### [STATED GOAL]
Count every line that has the word "scene" in it; give no more than the number.

Entries from a dataset:
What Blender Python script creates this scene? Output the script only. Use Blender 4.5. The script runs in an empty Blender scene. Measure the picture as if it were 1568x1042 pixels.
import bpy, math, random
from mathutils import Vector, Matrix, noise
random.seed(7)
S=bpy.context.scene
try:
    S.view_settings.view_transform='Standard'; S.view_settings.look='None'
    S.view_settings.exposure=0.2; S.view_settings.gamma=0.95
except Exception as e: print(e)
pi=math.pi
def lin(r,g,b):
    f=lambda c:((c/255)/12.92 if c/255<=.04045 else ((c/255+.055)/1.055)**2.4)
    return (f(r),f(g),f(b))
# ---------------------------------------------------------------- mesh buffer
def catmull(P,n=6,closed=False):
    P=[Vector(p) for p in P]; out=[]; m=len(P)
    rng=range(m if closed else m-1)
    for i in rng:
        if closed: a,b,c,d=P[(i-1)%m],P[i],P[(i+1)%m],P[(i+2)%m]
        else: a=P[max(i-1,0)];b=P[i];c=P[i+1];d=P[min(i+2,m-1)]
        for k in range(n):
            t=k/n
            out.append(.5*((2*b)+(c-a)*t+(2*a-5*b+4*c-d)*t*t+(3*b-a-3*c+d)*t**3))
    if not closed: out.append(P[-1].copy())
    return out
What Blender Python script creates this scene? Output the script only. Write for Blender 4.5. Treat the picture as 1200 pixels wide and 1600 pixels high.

### [EXERCISE ANSWER]
3